§ **Stated task**
Quote the listing below word for word, stopping after the line that contains "cam.data.clip_end = 5000".
-- Start Data section --
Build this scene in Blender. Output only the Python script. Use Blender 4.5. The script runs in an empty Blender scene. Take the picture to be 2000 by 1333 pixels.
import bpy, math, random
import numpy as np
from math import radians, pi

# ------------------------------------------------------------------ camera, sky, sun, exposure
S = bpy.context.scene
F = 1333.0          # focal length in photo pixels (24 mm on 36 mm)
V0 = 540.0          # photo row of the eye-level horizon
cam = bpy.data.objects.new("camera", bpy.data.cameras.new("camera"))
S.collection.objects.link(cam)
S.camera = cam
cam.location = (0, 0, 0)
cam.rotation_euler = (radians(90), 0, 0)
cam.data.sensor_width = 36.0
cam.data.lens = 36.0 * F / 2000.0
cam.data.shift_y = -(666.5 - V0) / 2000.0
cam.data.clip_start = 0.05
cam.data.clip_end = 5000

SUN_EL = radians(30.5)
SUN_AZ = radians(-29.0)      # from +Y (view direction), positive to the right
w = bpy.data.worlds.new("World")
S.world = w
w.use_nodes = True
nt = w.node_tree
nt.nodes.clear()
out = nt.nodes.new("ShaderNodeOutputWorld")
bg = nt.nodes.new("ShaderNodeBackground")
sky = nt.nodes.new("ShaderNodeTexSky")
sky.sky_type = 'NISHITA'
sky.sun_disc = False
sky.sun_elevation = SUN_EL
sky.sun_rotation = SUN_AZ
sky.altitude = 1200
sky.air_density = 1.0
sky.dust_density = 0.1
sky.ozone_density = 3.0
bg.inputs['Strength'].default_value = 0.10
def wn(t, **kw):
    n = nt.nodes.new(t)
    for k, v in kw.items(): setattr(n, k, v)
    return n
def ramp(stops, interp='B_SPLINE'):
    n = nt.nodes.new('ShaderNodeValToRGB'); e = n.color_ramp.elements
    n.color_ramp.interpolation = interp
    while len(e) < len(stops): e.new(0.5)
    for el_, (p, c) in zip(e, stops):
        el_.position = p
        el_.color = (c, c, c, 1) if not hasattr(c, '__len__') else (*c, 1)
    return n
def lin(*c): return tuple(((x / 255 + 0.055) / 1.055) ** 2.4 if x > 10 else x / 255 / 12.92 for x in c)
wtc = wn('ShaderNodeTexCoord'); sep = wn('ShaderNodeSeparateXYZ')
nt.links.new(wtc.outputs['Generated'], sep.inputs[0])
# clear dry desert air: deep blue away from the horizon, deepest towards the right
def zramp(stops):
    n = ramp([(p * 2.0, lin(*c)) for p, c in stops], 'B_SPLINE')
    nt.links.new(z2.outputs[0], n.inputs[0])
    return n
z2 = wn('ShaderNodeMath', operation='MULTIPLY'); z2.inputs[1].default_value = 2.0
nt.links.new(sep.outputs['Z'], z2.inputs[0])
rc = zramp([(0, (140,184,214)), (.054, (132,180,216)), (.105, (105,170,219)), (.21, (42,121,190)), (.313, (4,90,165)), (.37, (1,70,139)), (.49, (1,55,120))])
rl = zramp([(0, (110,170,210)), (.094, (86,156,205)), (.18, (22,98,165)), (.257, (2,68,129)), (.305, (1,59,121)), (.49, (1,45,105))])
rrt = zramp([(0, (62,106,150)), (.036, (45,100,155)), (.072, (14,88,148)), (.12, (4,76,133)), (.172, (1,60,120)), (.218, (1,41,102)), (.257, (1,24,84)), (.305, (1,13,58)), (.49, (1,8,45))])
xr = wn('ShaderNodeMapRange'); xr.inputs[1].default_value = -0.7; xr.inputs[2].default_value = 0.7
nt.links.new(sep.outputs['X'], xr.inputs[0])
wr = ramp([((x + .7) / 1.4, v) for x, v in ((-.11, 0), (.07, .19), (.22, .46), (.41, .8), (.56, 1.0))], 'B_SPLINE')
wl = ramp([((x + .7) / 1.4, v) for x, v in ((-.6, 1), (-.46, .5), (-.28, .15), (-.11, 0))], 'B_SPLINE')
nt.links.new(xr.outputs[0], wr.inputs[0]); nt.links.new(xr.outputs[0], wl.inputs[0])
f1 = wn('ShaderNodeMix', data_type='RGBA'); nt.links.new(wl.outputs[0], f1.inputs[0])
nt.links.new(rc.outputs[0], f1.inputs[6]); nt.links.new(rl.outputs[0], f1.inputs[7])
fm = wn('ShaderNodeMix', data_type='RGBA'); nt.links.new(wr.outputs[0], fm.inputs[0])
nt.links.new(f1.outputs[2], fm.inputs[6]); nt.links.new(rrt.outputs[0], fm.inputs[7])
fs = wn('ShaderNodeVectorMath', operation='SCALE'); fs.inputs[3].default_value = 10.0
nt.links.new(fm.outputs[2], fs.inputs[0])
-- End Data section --
§ **Task output**
Build this scene in Blender. Output only the Python script. Use Blender 4.5. The script runs in an empty Blender scene. Take the picture to be 2000 by 1333 pixels.
import bpy, math, random
import numpy as np
from math import radians, pi

# ------------------------------------------------------------------ camera, sky, sun, exposure
S = bpy.context.scene
F = 1333.0          # focal length in photo pixels (24 mm on 36 mm)
V0 = 540.0          # photo row of the eye-level horizon
cam = bpy.data.objects.new("camera", bpy.data.cameras.new("camera"))
S.collection.objects.link(cam)
S.camera = cam
cam.location = (0, 0, 0)
cam.rotation_euler = (radians(90), 0, 0)
cam.data.sensor_width = 36.0
cam.data.lens = 36.0 * F / 2000.0
cam.data.shift_y = -(666.5 - V0) / 2000.0
cam.data.clip_start = 0.05
cam.data.clip_end = 5000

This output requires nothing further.